======== DATA SHOWN ========

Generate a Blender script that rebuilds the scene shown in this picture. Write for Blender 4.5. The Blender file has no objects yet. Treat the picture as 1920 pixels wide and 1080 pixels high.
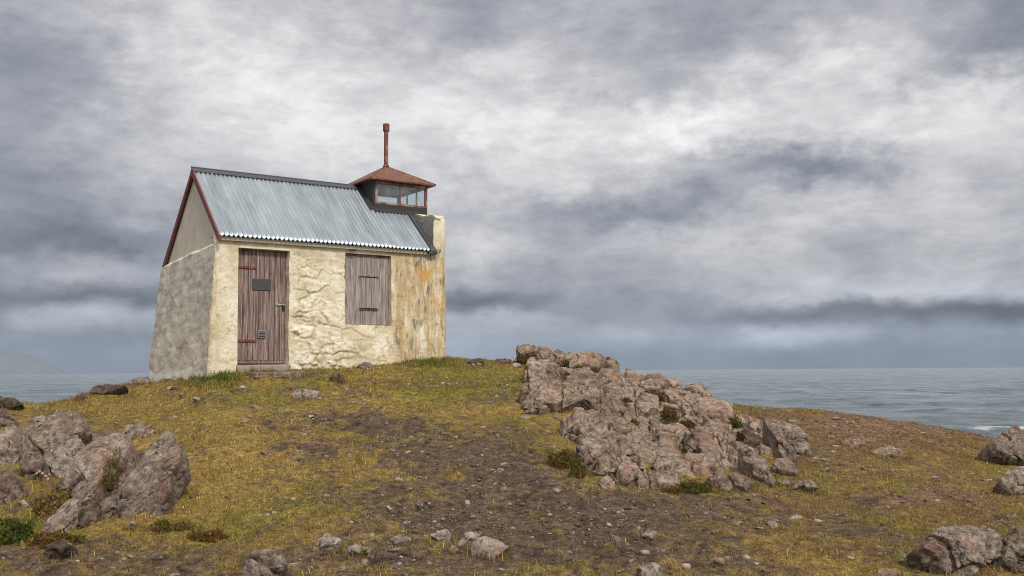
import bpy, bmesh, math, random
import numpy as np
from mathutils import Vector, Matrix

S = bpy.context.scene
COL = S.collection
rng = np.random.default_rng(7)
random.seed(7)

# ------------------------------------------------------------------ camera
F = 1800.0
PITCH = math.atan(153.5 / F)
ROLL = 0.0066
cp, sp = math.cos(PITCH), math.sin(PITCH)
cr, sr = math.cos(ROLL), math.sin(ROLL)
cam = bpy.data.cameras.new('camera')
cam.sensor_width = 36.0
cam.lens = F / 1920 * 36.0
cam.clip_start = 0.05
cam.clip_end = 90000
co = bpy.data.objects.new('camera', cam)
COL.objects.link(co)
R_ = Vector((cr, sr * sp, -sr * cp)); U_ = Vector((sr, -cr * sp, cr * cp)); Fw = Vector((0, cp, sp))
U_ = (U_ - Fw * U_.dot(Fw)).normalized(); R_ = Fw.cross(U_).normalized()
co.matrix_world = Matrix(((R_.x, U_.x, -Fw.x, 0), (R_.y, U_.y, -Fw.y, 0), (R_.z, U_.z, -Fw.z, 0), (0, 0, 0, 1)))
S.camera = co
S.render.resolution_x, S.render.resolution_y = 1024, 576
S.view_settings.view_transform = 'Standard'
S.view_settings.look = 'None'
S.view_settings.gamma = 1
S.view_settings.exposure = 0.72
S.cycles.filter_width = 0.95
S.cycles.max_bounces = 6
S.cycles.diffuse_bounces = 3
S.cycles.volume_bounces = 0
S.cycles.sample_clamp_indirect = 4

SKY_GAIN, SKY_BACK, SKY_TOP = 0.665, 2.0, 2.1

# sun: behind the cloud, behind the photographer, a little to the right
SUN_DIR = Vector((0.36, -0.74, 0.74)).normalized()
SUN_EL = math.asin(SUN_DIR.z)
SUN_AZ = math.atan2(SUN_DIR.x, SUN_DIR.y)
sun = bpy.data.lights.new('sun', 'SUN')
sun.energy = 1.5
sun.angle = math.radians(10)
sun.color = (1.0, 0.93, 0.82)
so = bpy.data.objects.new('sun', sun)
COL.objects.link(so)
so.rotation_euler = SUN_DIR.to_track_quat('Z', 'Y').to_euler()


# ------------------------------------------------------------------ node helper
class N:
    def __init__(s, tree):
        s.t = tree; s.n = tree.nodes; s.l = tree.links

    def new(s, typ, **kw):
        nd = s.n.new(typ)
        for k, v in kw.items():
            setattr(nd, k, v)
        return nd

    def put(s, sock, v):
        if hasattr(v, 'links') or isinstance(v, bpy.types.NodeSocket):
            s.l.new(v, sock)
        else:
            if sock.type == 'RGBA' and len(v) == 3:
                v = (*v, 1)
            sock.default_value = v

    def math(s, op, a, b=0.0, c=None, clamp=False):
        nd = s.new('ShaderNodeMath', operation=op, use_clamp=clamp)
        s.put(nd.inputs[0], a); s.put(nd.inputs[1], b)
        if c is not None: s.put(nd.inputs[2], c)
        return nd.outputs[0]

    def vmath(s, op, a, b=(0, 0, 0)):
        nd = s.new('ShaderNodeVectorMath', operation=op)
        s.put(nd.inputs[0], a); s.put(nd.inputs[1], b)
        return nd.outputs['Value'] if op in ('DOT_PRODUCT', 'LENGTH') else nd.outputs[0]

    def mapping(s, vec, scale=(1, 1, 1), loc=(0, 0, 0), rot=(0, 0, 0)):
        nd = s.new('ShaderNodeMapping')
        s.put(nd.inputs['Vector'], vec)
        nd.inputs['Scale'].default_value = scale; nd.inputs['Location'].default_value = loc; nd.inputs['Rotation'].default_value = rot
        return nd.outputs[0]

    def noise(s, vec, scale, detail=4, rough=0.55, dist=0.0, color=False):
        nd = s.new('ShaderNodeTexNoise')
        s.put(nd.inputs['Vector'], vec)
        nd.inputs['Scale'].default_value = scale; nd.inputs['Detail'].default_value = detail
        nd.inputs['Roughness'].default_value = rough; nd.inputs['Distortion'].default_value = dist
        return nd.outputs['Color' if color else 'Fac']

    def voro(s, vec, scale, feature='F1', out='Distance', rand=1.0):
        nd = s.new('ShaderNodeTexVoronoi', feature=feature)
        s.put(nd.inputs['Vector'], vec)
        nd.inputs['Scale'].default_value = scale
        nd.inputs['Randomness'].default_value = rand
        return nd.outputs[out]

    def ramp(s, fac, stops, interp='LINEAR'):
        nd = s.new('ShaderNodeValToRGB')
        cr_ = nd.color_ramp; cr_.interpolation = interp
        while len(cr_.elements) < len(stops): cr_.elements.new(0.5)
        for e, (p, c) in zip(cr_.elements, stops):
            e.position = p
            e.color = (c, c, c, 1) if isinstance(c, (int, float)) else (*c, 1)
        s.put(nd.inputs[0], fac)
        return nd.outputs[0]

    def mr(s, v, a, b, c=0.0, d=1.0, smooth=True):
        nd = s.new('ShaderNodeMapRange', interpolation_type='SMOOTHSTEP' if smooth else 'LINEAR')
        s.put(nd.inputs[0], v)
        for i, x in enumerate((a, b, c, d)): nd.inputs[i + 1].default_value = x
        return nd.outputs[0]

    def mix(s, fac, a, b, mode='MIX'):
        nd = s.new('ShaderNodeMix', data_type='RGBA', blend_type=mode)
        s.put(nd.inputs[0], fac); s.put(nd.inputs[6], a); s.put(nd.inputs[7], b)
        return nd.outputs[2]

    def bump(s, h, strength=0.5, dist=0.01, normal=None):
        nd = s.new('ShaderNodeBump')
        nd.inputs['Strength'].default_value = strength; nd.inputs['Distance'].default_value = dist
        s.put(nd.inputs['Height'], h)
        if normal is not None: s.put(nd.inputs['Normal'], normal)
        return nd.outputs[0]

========

» **WHAT YOU ARE ASKED TO DO**: Write the listing out a second time exactly, dropping all images.

» **OUTPUT OF THE TASK**:
Generate a Blender script that rebuilds the scene shown in this picture. Write for Blender 4.5. The Blender file has no objects yet. Treat the picture as 1920 pixels wide and 1080 pixels high.
import bpy, bmesh, math, random
import numpy as np
from mathutils import Vector, Matrix

S = bpy.context.scene
COL = S.collection
rng = np.random.default_rng(7)
random.seed(7)

# ------------------------------------------------------------------ camera
F = 1800.0
PITCH = math.atan(153.5 / F)
ROLL = 0.0066
cp, sp = math.cos(PITCH), math.sin(PITCH)
cr, sr = math.cos(ROLL), math.sin(ROLL)
cam = bpy.data.cameras.new('camera')
cam.sensor_width = 36.0
cam.lens = F / 1920 * 36.0
cam.clip_start = 0.05
cam.clip_end = 90000
co = bpy.data.objects.new('camera', cam)
COL.objects.link(co)
R_ = Vector((cr, sr * sp, -sr * cp)); U_ = Vector((sr, -cr * sp, cr * cp)); Fw = Vector((0, cp, sp))
U_ = (U_ - Fw * U_.dot(Fw)).normalized(); R_ = Fw.cross(U_).normalized()
co.matrix_world = Matrix(((R_.x, U_.x, -Fw.x, 0), (R_.y, U_.y, -Fw.y, 0), (R_.z, U_.z, -Fw.z, 0), (0, 0, 0, 1)))
S.camera = co
S.render.resolution_x, S.render.resolution_y = 1024, 576
S.view_settings.view_transform = 'Standard'
S.view_settings.look = 'None'
S.view_settings.gamma = 1
S.view_settings.exposure = 0.72
S.cycles.filter_width = 0.95
S.cycles.max_bounces = 6
S.cycles.diffuse_bounces = 3
S.cycles.volume_bounces = 0
S.cycles.sample_clamp_indirect = 4

SKY_GAIN, SKY_BACK, SKY_TOP = 0.665, 2.0, 2.1

# sun: behind the cloud, behind the photographer, a little to the right
SUN_DIR = Vector((0.36, -0.74, 0.74)).normalized()
SUN_EL = math.asin(SUN_DIR.z)
SUN_AZ = math.atan2(SUN_DIR.x, SUN_DIR.y)
sun = bpy.data.lights.new('sun', 'SUN')
sun.energy = 1.5
sun.angle = math.radians(10)
sun.color = (1.0, 0.93, 0.82)
so = bpy.data.objects.new('sun', sun)
COL.objects.link(so)
so.rotation_euler = SUN_DIR.to_track_quat('Z', 'Y').to_euler()


# ------------------------------------------------------------------ node helper
class N:
    def __init__(s, tree):
        s.t = tree; s.n = tree.nodes; s.l = tree.links

    def new(s, typ, **kw):
        nd = s.n.new(typ)
        for k, v in kw.items():
            setattr(nd, k, v)
        return nd

    def put(s, sock, v):
        if hasattr(v, 'links') or isinstance(v, bpy.types.NodeSocket):
            s.l.new(v, sock)
        else:
            if sock.type == 'RGBA' and len(v) == 3:
                v = (*v, 1)
            sock.default_value = v

    def math(s, op, a, b=0.0, c=None, clamp=False):
        nd = s.new('ShaderNodeMath', operation=op, use_clamp=clamp)
        s.put(nd.inputs[0], a); s.put(nd.inputs[1], b)
        if c is not None: s.put(nd.inputs[2], c)
        return nd.outputs[0]

    def vmath(s, op, a, b=(0, 0, 0)):
        nd = s.new('ShaderNodeVectorMath', operation=op)
        s.put(nd.inputs[0], a); s.put(nd.inputs[1], b)
        return nd.outputs['Value'] if op in ('DOT_PRODUCT', 'LENGTH') else nd.outputs[0]

    def mapping(s, vec, scale=(1, 1, 1), loc=(0, 0, 0), rot=(0, 0, 0)):
        nd = s.new('ShaderNodeMapping')
        s.put(nd.inputs['Vector'], vec)
        nd.inputs['Scale'].default_value = scale; nd.inputs['Location'].default_value = loc; nd.inputs['Rotation'].default_value = rot
        return nd.outputs[0]

    def noise(s, vec, scale, detail=4, rough=0.55, dist=0.0, color=False):
        nd = s.new('ShaderNodeTexNoise')
        s.put(nd.inputs['Vector'], vec)
        nd.inputs['Scale'].default_value = scale; nd.inputs['Detail'].default_value = detail
        nd.inputs['Roughness'].default_value = rough; nd.inputs['Distortion'].default_value = dist
        return nd.outputs['Color' if color else 'Fac']

    def voro(s, vec, scale, feature='F1', out='Distance', rand=1.0):
        nd = s.new('ShaderNodeTexVoronoi', feature=feature)
        s.put(nd.inputs['Vector'], vec)
        nd.inputs['Scale'].default_value = scale
        nd.inputs['Randomness'].default_value = rand
        return nd.outputs[out]

    def ramp(s, fac, stops, interp='LINEAR'):
        nd = s.new('ShaderNodeValToRGB')
        cr_ = nd.color_ramp; cr_.interpolation = interp
        while len(cr_.elements) < len(stops): cr_.elements.new(0.5)
        for e, (p, c) in zip(cr_.elements, stops):
            e.position = p
            e.color = (c, c, c, 1) if isinstance(c, (int, float)) else (*c, 1)
        s.put(nd.inputs[0], fac)
        return nd.outputs[0]

    def mr(s, v, a, b, c=0.0, d=1.0, smooth=True):
        nd = s.new('ShaderNodeMapRange', interpolation_type='SMOOTHSTEP' if smooth else 'LINEAR')
        s.put(nd.inputs[0], v)
        for i, x in enumerate((a, b, c, d)): nd.inputs[i + 1].default_value = x
        return nd.outputs[0]

    def mix(s, fac, a, b, mode='MIX'):
        nd = s.new('ShaderNodeMix', data_type='RGBA', blend_type=mode)
        s.put(nd.inputs[0], fac); s.put(nd.inputs[6], a); s.put(nd.inputs[7], b)
        return nd.outputs[2]

    def bump(s, h, strength=0.5, dist=0.01, normal=None):
        nd = s.new('ShaderNodeBump')
        nd.inputs['Strength'].default_value = strength; nd.inputs['Distance'].default_value = dist
        s.put(nd.inputs['Height'], h)
        if normal is not None: s.put(nd.inputs['Normal'], normal)
        return nd.outputs[0]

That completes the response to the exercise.